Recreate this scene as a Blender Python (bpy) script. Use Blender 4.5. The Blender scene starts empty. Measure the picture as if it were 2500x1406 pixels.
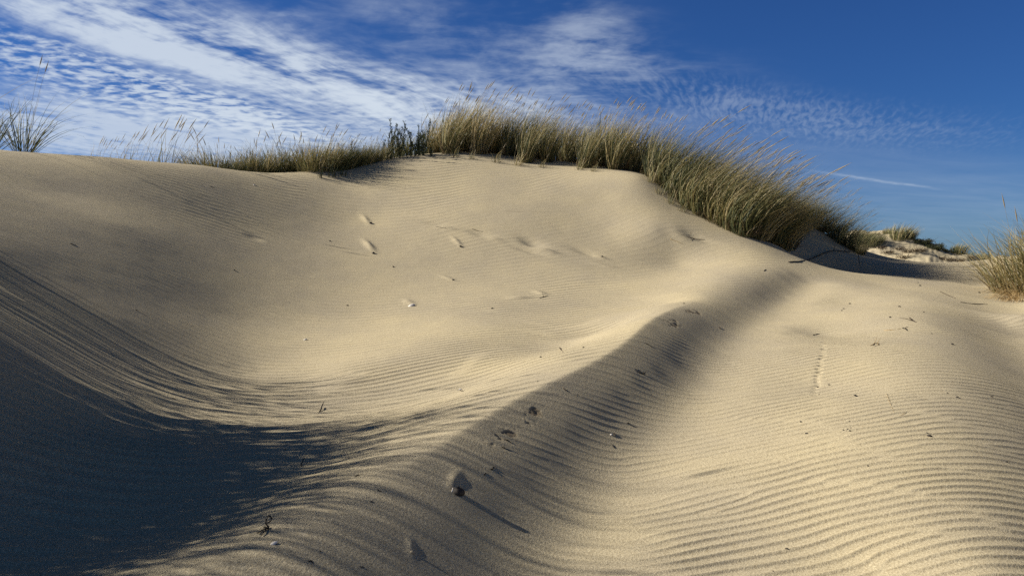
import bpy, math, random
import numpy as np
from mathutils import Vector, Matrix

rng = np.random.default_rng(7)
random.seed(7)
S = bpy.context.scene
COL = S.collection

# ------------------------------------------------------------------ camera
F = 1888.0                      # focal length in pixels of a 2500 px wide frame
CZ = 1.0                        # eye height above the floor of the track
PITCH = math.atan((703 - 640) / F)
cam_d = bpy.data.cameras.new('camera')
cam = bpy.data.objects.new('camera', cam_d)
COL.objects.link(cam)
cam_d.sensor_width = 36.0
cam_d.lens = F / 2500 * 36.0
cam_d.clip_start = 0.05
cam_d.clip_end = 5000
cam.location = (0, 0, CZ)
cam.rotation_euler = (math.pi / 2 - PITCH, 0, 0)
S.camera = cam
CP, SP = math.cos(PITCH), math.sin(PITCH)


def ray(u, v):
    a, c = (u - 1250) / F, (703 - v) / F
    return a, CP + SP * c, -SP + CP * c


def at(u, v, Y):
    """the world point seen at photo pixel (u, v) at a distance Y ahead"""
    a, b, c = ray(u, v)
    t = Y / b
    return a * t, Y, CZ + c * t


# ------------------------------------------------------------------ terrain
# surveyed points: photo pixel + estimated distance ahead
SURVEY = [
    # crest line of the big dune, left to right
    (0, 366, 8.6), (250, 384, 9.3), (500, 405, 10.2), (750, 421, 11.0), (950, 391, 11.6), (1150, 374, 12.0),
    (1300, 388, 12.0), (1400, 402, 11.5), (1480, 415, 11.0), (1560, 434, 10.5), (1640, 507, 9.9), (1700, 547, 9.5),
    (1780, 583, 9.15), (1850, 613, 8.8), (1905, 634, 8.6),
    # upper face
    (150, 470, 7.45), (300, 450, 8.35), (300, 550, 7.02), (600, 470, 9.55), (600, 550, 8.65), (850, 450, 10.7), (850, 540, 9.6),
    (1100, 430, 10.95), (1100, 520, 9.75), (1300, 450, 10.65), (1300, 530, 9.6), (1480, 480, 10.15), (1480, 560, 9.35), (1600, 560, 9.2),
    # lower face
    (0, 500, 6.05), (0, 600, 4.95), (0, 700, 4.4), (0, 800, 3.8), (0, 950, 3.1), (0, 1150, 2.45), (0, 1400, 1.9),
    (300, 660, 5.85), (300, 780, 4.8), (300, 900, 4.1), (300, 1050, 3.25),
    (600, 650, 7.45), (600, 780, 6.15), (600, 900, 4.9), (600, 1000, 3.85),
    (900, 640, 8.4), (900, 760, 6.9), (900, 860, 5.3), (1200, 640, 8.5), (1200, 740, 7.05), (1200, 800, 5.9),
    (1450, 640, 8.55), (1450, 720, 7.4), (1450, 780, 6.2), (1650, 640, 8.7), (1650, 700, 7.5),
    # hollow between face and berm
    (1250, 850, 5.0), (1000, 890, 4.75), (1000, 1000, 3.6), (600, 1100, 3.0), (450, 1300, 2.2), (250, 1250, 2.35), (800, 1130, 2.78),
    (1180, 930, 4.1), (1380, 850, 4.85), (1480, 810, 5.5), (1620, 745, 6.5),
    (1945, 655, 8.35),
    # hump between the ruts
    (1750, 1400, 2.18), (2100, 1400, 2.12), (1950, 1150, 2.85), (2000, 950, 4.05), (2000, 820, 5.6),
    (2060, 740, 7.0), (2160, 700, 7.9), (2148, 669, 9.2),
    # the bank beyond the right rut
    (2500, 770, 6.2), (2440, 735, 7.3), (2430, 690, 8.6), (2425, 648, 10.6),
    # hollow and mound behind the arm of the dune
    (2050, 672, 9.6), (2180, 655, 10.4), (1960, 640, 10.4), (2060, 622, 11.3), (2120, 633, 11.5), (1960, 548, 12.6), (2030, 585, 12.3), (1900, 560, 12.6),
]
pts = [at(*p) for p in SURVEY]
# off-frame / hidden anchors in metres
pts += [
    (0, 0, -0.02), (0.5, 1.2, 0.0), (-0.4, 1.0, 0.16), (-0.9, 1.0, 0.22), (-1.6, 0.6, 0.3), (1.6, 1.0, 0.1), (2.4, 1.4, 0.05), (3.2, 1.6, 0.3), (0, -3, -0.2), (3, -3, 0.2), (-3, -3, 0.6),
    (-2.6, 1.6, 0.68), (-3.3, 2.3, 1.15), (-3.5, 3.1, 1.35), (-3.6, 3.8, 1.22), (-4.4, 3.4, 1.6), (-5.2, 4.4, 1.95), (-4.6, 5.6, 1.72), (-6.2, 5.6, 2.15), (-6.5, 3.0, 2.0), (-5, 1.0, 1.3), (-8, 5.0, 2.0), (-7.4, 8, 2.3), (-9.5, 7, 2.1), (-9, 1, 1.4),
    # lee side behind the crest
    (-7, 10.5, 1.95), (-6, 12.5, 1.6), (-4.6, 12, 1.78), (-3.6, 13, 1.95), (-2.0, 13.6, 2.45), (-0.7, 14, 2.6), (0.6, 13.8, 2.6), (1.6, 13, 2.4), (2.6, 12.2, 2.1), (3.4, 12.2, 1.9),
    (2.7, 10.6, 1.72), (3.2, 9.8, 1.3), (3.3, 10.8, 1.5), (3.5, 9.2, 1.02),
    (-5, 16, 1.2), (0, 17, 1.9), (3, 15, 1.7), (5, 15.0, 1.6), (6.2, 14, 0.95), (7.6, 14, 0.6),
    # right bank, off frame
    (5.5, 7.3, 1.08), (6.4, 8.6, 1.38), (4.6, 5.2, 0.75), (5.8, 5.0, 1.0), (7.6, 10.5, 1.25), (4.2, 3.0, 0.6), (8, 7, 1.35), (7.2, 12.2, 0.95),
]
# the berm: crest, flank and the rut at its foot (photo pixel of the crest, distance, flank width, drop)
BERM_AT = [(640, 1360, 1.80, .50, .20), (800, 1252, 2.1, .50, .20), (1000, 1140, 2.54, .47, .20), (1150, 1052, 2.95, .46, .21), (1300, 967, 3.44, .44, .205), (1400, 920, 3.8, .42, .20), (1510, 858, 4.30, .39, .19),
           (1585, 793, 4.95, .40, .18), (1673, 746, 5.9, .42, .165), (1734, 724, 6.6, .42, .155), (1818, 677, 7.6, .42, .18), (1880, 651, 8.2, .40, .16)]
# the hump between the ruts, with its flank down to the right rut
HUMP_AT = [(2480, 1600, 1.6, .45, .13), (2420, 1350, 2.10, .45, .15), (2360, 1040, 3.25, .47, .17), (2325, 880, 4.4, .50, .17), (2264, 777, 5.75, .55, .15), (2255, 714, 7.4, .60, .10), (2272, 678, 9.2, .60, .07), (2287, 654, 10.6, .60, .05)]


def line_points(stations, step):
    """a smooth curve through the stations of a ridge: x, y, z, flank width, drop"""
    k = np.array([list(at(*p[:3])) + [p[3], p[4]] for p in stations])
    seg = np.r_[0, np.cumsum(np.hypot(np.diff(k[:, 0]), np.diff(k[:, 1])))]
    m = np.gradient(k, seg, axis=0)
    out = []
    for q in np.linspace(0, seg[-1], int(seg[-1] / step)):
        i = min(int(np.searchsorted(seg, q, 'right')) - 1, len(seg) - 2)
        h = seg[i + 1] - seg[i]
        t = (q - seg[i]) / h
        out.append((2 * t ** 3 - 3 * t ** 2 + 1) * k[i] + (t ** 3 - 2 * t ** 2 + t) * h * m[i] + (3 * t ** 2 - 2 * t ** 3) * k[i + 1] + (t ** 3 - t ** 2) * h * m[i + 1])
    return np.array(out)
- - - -
Omitting all pictures, restate exactly the lines of the material from its start through the line that contains "CP, SP = math.cos(PITCH), math.sin(PITCH)".

Recreate this scene as a Blender Python (bpy) script. Use Blender 4.5. The Blender scene starts empty. Measure the picture as if it were 2500x1406 pixels.
import bpy, math, random
import numpy as np
from mathutils import Vector, Matrix

rng = np.random.default_rng(7)
random.seed(7)
S = bpy.context.scene
COL = S.collection

# ------------------------------------------------------------------ camera
F = 1888.0                      # focal length in pixels of a 2500 px wide frame
CZ = 1.0                        # eye height above the floor of the track
PITCH = math.atan((703 - 640) / F)
cam_d = bpy.data.cameras.new('camera')
cam = bpy.data.objects.new('camera', cam_d)
COL.objects.link(cam)
cam_d.sensor_width = 36.0
cam_d.lens = F / 2500 * 36.0
cam_d.clip_start = 0.05
cam_d.clip_end = 5000
cam.location = (0, 0, CZ)
cam.rotation_euler = (math.pi / 2 - PITCH, 0, 0)
S.camera = cam
CP, SP = math.cos(PITCH), math.sin(PITCH)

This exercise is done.